Killah Priest’s rap:

Guns, shootouts, and crack sales/Black males who pack jails, trapped in hell/No peace, cold streets, surrounded by police/This whole week, buildings with no heat/No lights, the gas pipes, the snow leaks/Dog fights and lowlife throw dice the whole night/Thieves, creepin’ in the midnight evenings/Saw through the misty regions/Go to your house, take a vial for the demons/Moon in the lunar eclipse/Prophets stand in the midst/of the seven candlesticks/I can't take it. Beauty that was/once sacred is now getting’ facelifts/fake tits, and fake lips/Cold embraces, memory erases…

What makes this particular scene in Ghost Dog so remarkable is that Killah Priest’s nostalgia for the glory days of African civilization is matched with the director’s unspoken, and therefore deeper, nostalgia for the ghetto that's streaming by either side of the stolen Japanese automobile. What Jarmusch, and as a consequence his audience, are longing for are the “bombed-out” neighborhoods, which by the late-90s already seemed in danger of extinction. In the 80s, when presented with the sight of the fallen world of the inna city, one was horrified by the fact that such urban degradation was even possible in the richest economy in the history of humankind. No wonder someone like Killah Priest wanted to leave this place for a world far, far away way in a time long, long ago, governed by benevolent black kings whose fields are bright with golden wheat, whose urns overflow with sweet wine, and whose wise elders congregate and interpret sacred texts by waterfalls. These vaporous Nubian fantasies rose from the pressures of an unremittingly oppressive urban environment: the dangerous streets, blunt and brutal law enforcement, the empty storefronts, high unemployment, the decaying modernist housing structures, the remains of fast food over here and “broken glass everywhere,” the stench in the elevators, the daily drive-by shootings, the nights hunted by the living dead (“base heads”), the rusting frames of long-dead American automobiles.
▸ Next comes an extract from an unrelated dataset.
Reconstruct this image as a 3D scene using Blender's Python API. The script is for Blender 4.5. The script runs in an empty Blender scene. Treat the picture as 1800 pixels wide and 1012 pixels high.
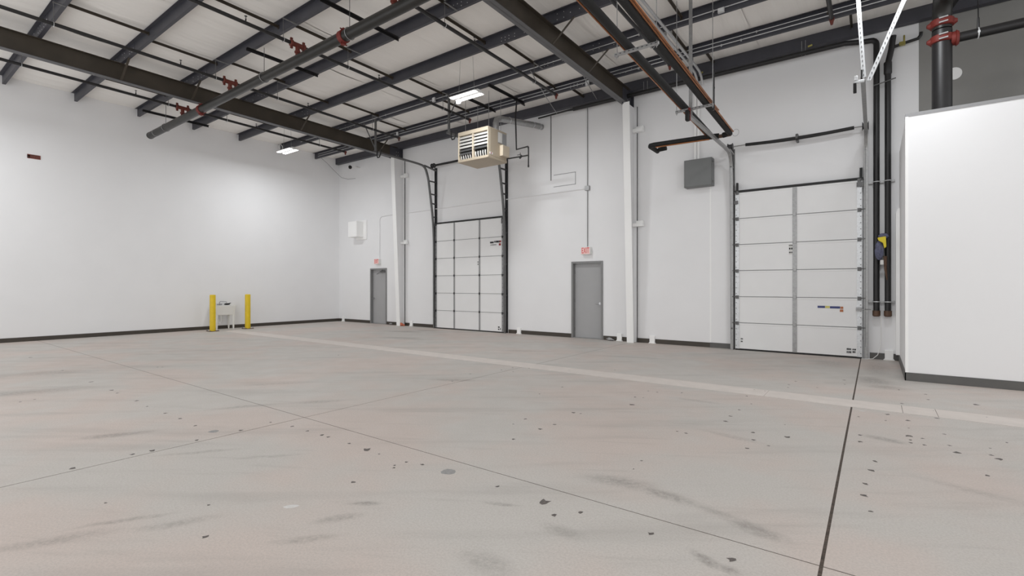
import bpy, bmesh, math, random
from mathutils import Vector, Matrix
random.seed(7)
scene = bpy.context.scene
COL = scene.collection

# ------------------------------------------------------------------ camera
cam_data = bpy.data.cameras.new('camera')
cam = bpy.data.objects.new('camera', cam_data)
COL.objects.link(cam)
cam.location = (0.0, 0.0, 1.5)
cam.rotation_euler = (math.radians(90.0), 0.0, math.radians(36.45))
cam_data.sensor_width = 36.0
cam_data.lens = 17.26
cam_data.shift_y = -0.00194
cam_data.clip_end = 200
scene.camera = cam

# ------------------------------------------------------------------ world: added even fill, let in by leaving the room open behind the camera
world = bpy.data.worlds.new('world')
world.use_nodes = True
scene.world = world
world.node_tree.nodes['Background'].inputs[0].default_value = (0.99, 1.0, 1.01, 1)
world.node_tree.nodes['Background'].inputs[1].default_value = 1.35

# ------------------------------------------------------------------ exposure
vs = scene.view_settings
vs.view_transform = 'Standard'
vs.look = 'None'
vs.gamma = 1.0
vs.use_curve_mapping = False
vs.exposure = -0.04
scene.cycles.max_bounces = 14
scene.cycles.diffuse_bounces = 10

# ------------------------------------------------------------------ fixture lamps (rows of twin-strip high bays)
LAMP_W = 84.0
FIX_Y = (8.83, 0.9, -7.0)
FIX_X = (-15.95, -7.88, 0.19)
FIX_Z = 6.05
def lamp(x, y, z, w):
    l = bpy.data.lights.new('high_bay_lamp', 'AREA')
    l.shape = 'RECTANGLE'; l.size = 0.78; l.size_y = 0.10
    l.energy = w; l.color = (0.955, 0.98, 1.0)
    o = bpy.data.objects.new("high_bay_lamp", l)
    o.location = (x, y, z)
    COL.objects.link(o)
for yy in FIX_Y:
    for xx in FIX_X:
        lamp(xx, yy-0.105, FIX_Z - 0.012, LAMP_W/2); lamp(xx, yy+0.105, FIX_Z - 0.012, LAMP_W/2)

# ------------------------------------------------------------------ helpers
def lin(c):
    return tuple(((v/255)/12.92 if v/255 <= 0.04045 else ((v/255+0.055)/1.055)**2.4) for v in c) + (1,)

class MB:
    def __init__(self): self.v = []; self.f = []
    def add(self, vs, fs):
        o = len(self.v); self.v += [tuple(p) for p in vs]; self.f += [tuple(i+o for i in f) for f in fs]; return self
    def box(self, x0, x1, y0, y1, z0, z1):
        x0, x1 = min(x0, x1), max(x0, x1); y0, y1 = min(y0, y1), max(y0, y1); z0, z1 = min(z0, z1), max(z0, z1)
        return self.add([(x0,y0,z0),(x1,y0,z0),(x1,y1,z0),(x0,y1,z0),(x0,y0,z1),(x1,y0,z1),(x1,y1,z1),(x0,y1,z1)],
                 [(0,3,2,1),(4,5,6,7),(0,1,5,4),(1,2,6,5),(2,3,7,6),(3,0,4,7)])
    def bbox(self, c, sx, sy, sz):
        return self.box(c[0]-sx/2, c[0]+sx/2, c[1]-sy/2, c[1]+sy/2, c[2]-sz/2, c[2]+sz/2)
    def hexa(self, lo, hi):      # two quads (4 points each, same winding)
        return self.add(list(lo)+list(hi), [(0,3,2,1),(4,5,6,7),(0,1,5,4),(1,2,6,5),(2,3,7,6),(3,0,4,7)])
    def prism(self, prof, axis, a, b):   # closed 2D profile extruded along an axis
        def pt(p, t):
            return {'x': (t, p[0], p[1]), 'y': (p[0], t, p[1]), 'z': (p[0], p[1], t)}[axis]
        n = len(prof)
        vs = [pt(p, a) for p in prof] + [pt(p, b) for p in prof]
        return self.add(vs, [tuple(range(n))[::-1], tuple(range(n, 2*n))] + [(i, (i+1) % n, n+(i+1) % n, n+i) for i in range(n)])
    def tube(self, pts, r, seg=10, caps=True):
        pts = [Vector(p) for p in pts]
        rs = r if isinstance(r, (list, tuple)) else [r]*len(pts)
        n = len(pts); vs = []; ref = None
        for i, p in enumerate(pts):
            if i == 0: t = pts[1]-p
            elif i == n-1: t = p-pts[i-1]
            else:
                a = (p-pts[i-1]).normalized(); b = (pts[i+1]-p).normalized(); t = a+b
            if t.length < 1e-9: t = Vector((0,0,1))
            t.normalize()
            if ref is None:
                ref = Vector((0,0,1)) if abs(t.z) < 0.9 else Vector((1,0,0))
            u = (ref - t*ref.dot(t))
            if u.length < 1e-6: u = t.orthogonal()
            u.normalize(); w = t.cross(u); ref = u
            for k in range(seg):
                a = 2*math.pi*k/seg
                vs.append(p + (u*math.cos(a)+w*math.sin(a))*rs[i])
        fs = []
        for i in range(n-1):
            for k in range(seg):
                fs.append((i*seg+k, i*seg+(k+1) % seg, (i+1)*seg+(k+1) % seg, (i+1)*seg+k))
        if caps: fs += [tuple(range(seg))[::-1], tuple(range((n-1)*seg, n*seg))]
        return self.add(vs, fs)
    def cyl(self, p0, p1, r, seg=12): return self.tube([p0, p1], r, seg)
    def ring(self, c, axis, R, r, seg=14, sub=6):   # torus
        c = Vector(c); axis = Vector(axis).normalized(); u = axis.orthogonal().normalized(); w = axis.cross(u)
        vs = []; fs = []
        for i in range(seg):
            a = 2*math.pi*i/seg; d = u*math.cos(a)+w*math.sin(a)
            for k in range(sub):
                b = 2*math.pi*k/sub
                vs.append(c + d*(R+r*math.cos(b)) + axis*r*math.sin(b))
        for i in range(seg):
            for k in range(sub):
                fs.append((i*sub+k, ((i+1) % seg)*sub+k, ((i+1) % seg)*sub+(k+1) % sub, i*sub+(k+1) % sub))
        return self.add(vs, fs)
    def bar(self, p0, p1, w, h, up=(0,0,1)):   # rectangular bar between two points
        p0 = Vector(p0); p1 = Vector(p1); t = (p1-p0).normalized(); up = Vector(up)
        s = t.cross(up)
        if s.length < 1e-5: s = t.orthogonal()
        s.normalize(); u = s.cross(t)
        q = [s*(-w/2)+u*(-h/2), s*(w/2)+u*(-h/2), s*(w/2)+u*(h/2), s*(-w/2)+u*(h/2)]
        return self.hexa([p0+k for k in q], [p1+k for k in q])
    def sweep(self, pts, prof, side=(1,0,0)):    # profile (a along side, b along normal) swept in a plane
        pts = [Vector(p) for p in pts]; side = Vector(side); n = len(pts); m = len(prof); vs = []; fs = []
        for i, p in enumerate(pts):
            t = (pts[min(i+1, n-1)]-pts[max(i-1, 0)]).normalized(); b = t.cross(side).normalized()
            for a, c in prof: vs.append(p + side*a + b*c)
        for i in range(n-1):
            for k in range(m): fs.append((i*m+k, i*m+(k+1) % m, (i+1)*m+(k+1) % m, (i+1)*m+k))
        fs += [tuple(range(m))[::-1], tuple(range((n-1)*m, n*m))]
        return self.add(vs, fs)
    def blob(self, c, rx, ry, rz, seg=10, rings=7, jit=0.0):
        vs = [(c[0], c[1], c[2]-rz)]; fs = []
        for i in range(1, rings):
            a = math.pi*i/rings - math.pi/2
            for k in range(seg):
                b = 2*math.pi*k/seg; j = 1+random.uniform(-jit, jit)
                vs.append((c[0]+rx*math.cos(a)*math.cos(b)*j, c[1]+ry*math.cos(a)*math.sin(b)*j, c[2]+rz*math.sin(a)))
        vs.append((c[0], c[1], c[2]+rz)); L = len(vs)-1
        for k in range(seg): fs.append((0, 1+(k+1) % seg, 1+k))
        for i in range(rings-2):
            for k in range(seg):
                a = 1+i*seg
                fs.append((a+k, a+(k+1) % seg, a+seg+(k+1) % seg, a+seg+k))
        a = 1+(rings-2)*seg
        for k in range(seg): fs.append((a+k, a+(k+1) % seg, L))
        return self.add(vs, fs)
    def build(self, name, mat, parent=None, bevel=0.0, loc=None):
        me = bpy.data.meshes.new(name)
        if loc is None:
            if parent is None:
                xs = [p[0] for p in self.v]; ys = [p[1] for p in self.v]; zs = [p[2] for p in self.v]
                loc = Vector(((min(xs)+max(xs))/2, (min(ys)+max(ys))/2, min(zs)))
            else: loc = world_loc(parent)
        loc = Vector(loc)
        me.from_pydata([tuple(Vector(p)-loc) for p in self.v], [], self.f)
        if bevel > 0:
            bm = bmesh.new(); bm.from_mesh(me)
            bmesh.ops.recalc_face_normals(bm, faces=bm.faces)
            es = [e for e in bm.edges if len(e.link_faces) == 2 and e.calc_face_angle(0) > 0.6]
            bmesh.ops.bevel(bm, geom=es, offset=bevel, segments=1, affect='EDGES', clamp_overlap=True)
            bm.to_mesh(me); bm.free()
        else:
            bm = bmesh.new(); bm.from_mesh(me); bmesh.ops.recalc_face_normals(bm, faces=bm.faces); bm.to_mesh(me); bm.free()
        me.shade_smooth(); me.set_sharp_from_angle(angle=math.radians(38))
        me.materials.append(mat)
        o = bpy.data.objects.new(name, me); COL.objects.link(o)
        if parent is not None:
            o.parent = parent; o.location = loc - world_loc(parent)
        else: o.location = loc
        return o

def world_loc(o):
    p = Vector((0,0,0))
    while o is not None: p = p + o.location; o = o.parent
    return p

def tag(o, label, cat, group=None, kind=None):
    o['label'] = label
    if cat: o['category'] = cat
    if group: o['group'] = group
    if kind: o['kind'] = kind
    return o
def thing(name, label, cat, loc, group=None, kind=None):
    o = bpy.data.objects.new(name, None); COL.objects.link(o); o.location = loc
    o.empty_display_size = 0.1
    return tag(o, label, cat, group, kind)
def struct(name, mat, mb, label=None, parent=None, bevel=0.0):
    o = mb.build(name, mat, parent, bevel=bevel)
    if parent is None: o['kind'] = 'structure'
    if label: o['label'] = label
    return o
def clone(root, dloc, label, group=None):       # copy of a thing, its parts and sub-parts
    r = root.copy(); COL.objects.link(r); r.location = root.location + Vector(dloc); r['label'] = label
    if group: r['group'] = group
    for ch in root.children:
        c = ch.copy(); COL.objects.link(c); c.parent = r; c.matrix_parent_inverse = ch.matrix_parent_inverse
        for g in ch.children:
            d = g.copy(); COL.objects.link(d); d.parent = c
    return r
def text_part(name, body, mat, parent, loc, size, rot, ext=0.001, sx=1.0):
    cu = bpy.data.curves.new(name, 'FONT'); cu.body = body; cu.size = size; cu.extrude = ext
    cu.align_x = 'CENTER'; cu.align_y = 'CENTER'
    tmp = bpy.data.objects.new('tmp_text', cu); COL.objects.link(tmp)
    bpy.context.view_layer.update()
    me = bpy.data.meshes.new_from_object(tmp.evaluated_get(bpy.context.evaluated_depsgraph_get()))
    bpy.data.objects.remove(tmp)
    me.name = name; me.materials.clear(); me.materials.append(mat)
    o = bpy.data.objects.new(name, me); COL.objects.link(o)
    o.parent = parent; o.location = Vector(loc) - world_loc(parent); o.rotation_euler = rot; o.scale = (sx, 1, 1)
    return o

# ------------------------------------------------------------------ materials
def mat(name, rgb, rough=0.5, metal=0.0, var=0.06, scale=6.0, bump=0.0, bscale=40.0, emit=None, estr=0.0, spec=0.5):
    m = bpy.data.materials.new(name); m.use_nodes = True
    nt = m.node_tree; b = nt.nodes['Principled BSDF']
    b.inputs['Roughness'].default_value = rough; b.inputs['Metallic'].default_value = metal
    b.inputs['Specular IOR Level'].default_value = spec
    c = lin(rgb)
    g = nt.nodes.new('ShaderNodeNewGeometry')
    n = nt.nodes.new('ShaderNodeTexNoise'); n.inputs['Scale'].default_value = scale; n.inputs['Detail'].default_value = 5
    nt.links.new(g.outputs['Position'], n.inputs['Vector'])
    r = nt.nodes.new('ShaderNodeValToRGB')
    r.color_ramp.elements[0].position = 0.3; r.color_ramp.elements[1].position = 0.7
    r.color_ramp.elements[0].color = tuple(max(0, k*(1-var)) for k in c[:3])+(1,)
    r.color_ramp.elements[1].color = tuple(min(1, k*(1+var)) for k in c[:3])+(1,)
    nt.links.new(n.outputs['Fac'], r.inputs['Fac']); nt.links.new(r.outputs['Color'], b.inputs['Base Color'])
    if bump > 0:
        n2 = nt.nodes.new('ShaderNodeTexNoise'); n2.inputs['Scale'].default_value = bscale; n2.inputs['Detail'].default_value = 3
        nt.links.new(g.outputs['Position'], n2.inputs['Vector'])
        bp = nt.nodes.new('ShaderNodeBump'); bp.inputs['Strength'].default_value = bump; bp.inputs['Distance'].default_value = 0.01
        nt.links.new(n2.outputs['Fac'], bp.inputs['Height']); nt.links.new(bp.outputs['Normal'], b.inputs['Normal'])
    if emit:
        b.inputs['Emission Color'].default_value = lin(emit); b.inputs['Emission Strength'].default_value = estr
    return m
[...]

But by the 90s, particularly the late-90s, with the recolonization or Disneyfication of the urban core, these bombed-out neighborhoods meant something else entirely: they were raw material for greedy developers. What the audience and their director felt and knew was that soon this ghetto spooling by the hit man would be usurped by Starbucks and other expanding symbols of white middle-class consumption. And so, like two suns in the sky of a science fictional planet, this scene in Ghost Dog is illuminated (indeed, dazzled) by a double nostalgia: one that is looking beyond the horrors of the hood to the pleasures of the ancient African past; another looking back from their Disneyfied present to the immaculate ruins—untouched by corporate capital and logos—of the postindustrial city.